HD Hyundai Construction Equipment's 'E-STOP (emergency automatic equipment braking technology),' which recently won the SaMoTer Technical Innovation Award in Italy, is an AI smart safety system that uses cameras and radar sensors to detect people within the working radius in real time. In the past, preventing safety accidents relied on the heavy-equipment operator's field of vision and reflexes, or on the control of an on-site signaler. Now, however, AI deep-learning technology accurately distinguishes objects from people, and when a person is detected within the danger radius the equipment slows or brakes on its own—entering the stage of 'autonomous control.' This means that control over site safety has moved beyond human cognitive ability into the domain of digital systems' data processing.
Alongside technological progress, a significant change has also occurred in the labor environment. With the enactment of the amendment to the Trade Union Act—the so-called 'Yellow Envelope Act'—a prime contractor (headquarters) that exercises real and concrete control and influence over working conditions is now recognized as a legal employer. As a result, at construction sites nationwide, subcontracted workers are increasingly demanding collective bargaining not with the subcontractors with whom they signed their employment contracts, but with the prime construction companies that hold the real authority. As the scope of the law expands, headquarters now find themselves having to directly control and defend against the risk of labor disputes that arise at sites.

As safety equipment rapidly advances and responsibility for subcontracted labor concentrates at headquarters, it is becoming increasingly difficult to fully respond to a rapidly changing risk environment through the existing site-centered management approach alone. In particular, safety and labor risks have gone beyond mere disputes to become key indicators that determine a company's business competitiveness. Under the Ministry of Land, Infrastructure and Transport's revised Construction Capability Evaluation taking effect this July, the penalty points imposed for a guilty verdict under the Serious Accidents Punishment Act or for a safety accident have been greatly expanded. Conversely, the adoption of smart construction technology and exemplary safety management act as bonus-point factors. In other words, a structure has formed in which whether AI equipment functioned properly to prevent accidents at a site, and whether subcontracted workers' labor conditions were lawfully managed, are combined into a single outcome—the Construction Capability Evaluation score and the ESG assessment.
However, for construction company headquarters that must be responsible for numerous sites at once, preparing for such an integrated evaluation is, in reality, no easy task. Vast amounts of data are steadily generated at each site, but because information is managed separately according to the characteristics of each site and department, consolidating and analyzing it at the company-wide level in an emergency inevitably takes considerable physical time. It is not that the data does not exist, but that it is scattered across individual sites; as a result, structural difficulties arise in quickly proving objective facts and proactively improving systems during a serious-accident investigation or a union's bargaining demand.
Experts agree that for a construction company's headquarters to effectively manage site risk as a genuine integrated control tower, it must evolve beyond the existing after-the-fact consolidation approach into an integrated system in which site data is organically connected. It is time to consider how the data network should develop so that the adoption of safety-system equipment, labor negotiations, and responses to the Construction Capability Evaluation can all be carried out on the basis of the same objective data.
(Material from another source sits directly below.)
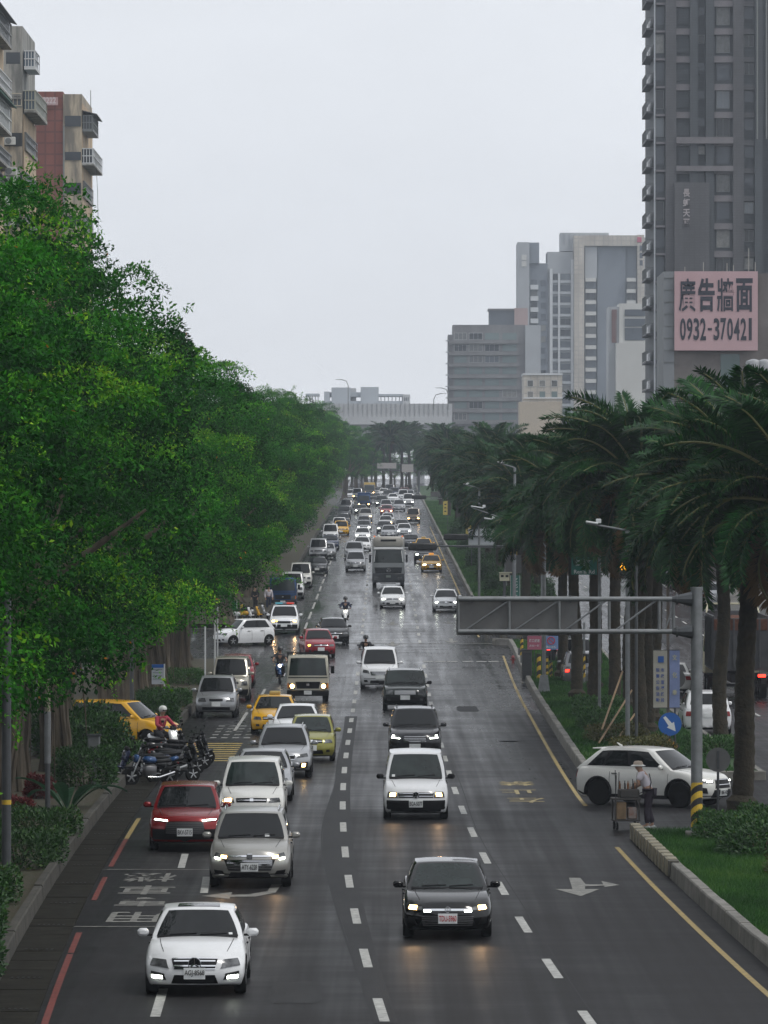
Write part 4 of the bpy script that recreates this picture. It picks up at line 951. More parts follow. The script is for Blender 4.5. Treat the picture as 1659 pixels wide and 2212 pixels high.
bars('altis', .30, .46, 5, -.6, .6, dalloy, th=.012)
face('suv_a', [('headlamp', [(.55, .66), (.93, .72), (.93, .84), (.62, .76)], lens, True, .012), ('grille', [(-.55, .42), (.55, .42), (.66, .66), (-.66, .66)], blackm, False, .010), ('grille_frame', [(-.58, .72), (.58, .72), (.60, .755), (-.60, .755)], chrome, False, .016), ('lower_intake', [(-.6, .27), (.6, .27), (.5, .38), (-.5, .38)], blackm, False, .010), ('fog_surround', [(.68, .34), (.93, .34), (.93, .43), (.72, .41)], blackm, True, .012), ('fog_trim', [(.68, .315), (.93, .315), (.93, .335), (.68, .335)], chrome, True, .018)])
bars('suv_a', .46, .63, 5, -.58, .58, chrome, th=.014)
face('suv_cross', [('headlamp', [(.50, .74), (.94, .80), (.94, .86), (.56, .80)], lens, True, .012), ('grille', [(-.62, .44), (.62, .44), (.50, .76), (-.50, .76)], blackm, False, .014)])
bars('suv_cross', .48, .72, 6, -.55, .55, dalloy, th=.012)
face('suv_b', [('headlamp', [(.52, .70), (.94, .74), (.94, .88), (.58, .82)], lens, True, .012), ('grille', [(-.44, .58), (.44, .58), (.48, .82), (-.48, .82)], blackm, False, .012), ('fog_surround', [(.66, .40), (.93, .40), (.93, .56), (.70, .56)], blackm, True, .012)])
bars('suv_b', .62, .79, 4, -.44, .44, chrome, th=.010)
face('suv_land', [('headlamp', [(.58, .70), (.93, .70), (.93, .90), (.60, .90)], lens, True, .012), ('grille', [(-.50, .70), (.50, .70), (.52, .88), (-.52, .88)], dalloy, False, .012), ('fog_lamp', [(.70, .44), (.84, .44), (.84, .54), (.70, .54)], lens, True, .012)])
bars('suv_land', .73, .85, 4, -.48, .48, alloy, th=.02)
face('xv', [('headlamp', [(.50, .64), (.94, .70), (.94, .82), (.58, .75)], lens, True, .012), ('grille', [(-.40, .58), (.40, .58), (.46, .74), (-.46, .74)], blackm, False, .010), ('lower_intake', [(-.5, .30), (.5, .30), (.44, .42), (-.44, .42)], blackm, False, .010), ('fog_surround', [(.60, .34), (.92, .34), (.92, .52), (.64, .48)], blackm, True, .012)])
bars('xv', .60, .72, 2, -.42, .42, chrome, th=.018)
face('rav', [('headlamp', [(.50, .72), (.94, .74), (.94, .84), (.54, .80)], lens, True, .012), ('grille', [(-.46, .56), (.46, .56), (.40, .82), (-.40, .82)], blackm, False, .012), ('lower_intake', [(-.62, .30), (.62, .30), (.50, .52), (-.50, .52)], blackm, False, .012), ('fog_surround', [(.74, .42), (.90, .44), (.90, .60), (.78, .58)], blackm, True, .012)])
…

Only by evolving in a direction where fragmented, piecemeal site information is integrated into a three-dimensional 3D space, where the site's process flow is preserved in real time, and where the system itself flags even the context of a hazardous situation, can complex risks be handled flexibly and accurately. An era has arrived in which equipment detects danger and stops on its own, and regulation compels the prime contractor's direct responsibility. For the construction industry to prevent serious accidents and respond effectively to increasingly diverse labor risks, it is now essential to advance the overall system—for example, by establishing a consistent, headquarters-level data control framework that goes beyond the fragmented responses of individual departments.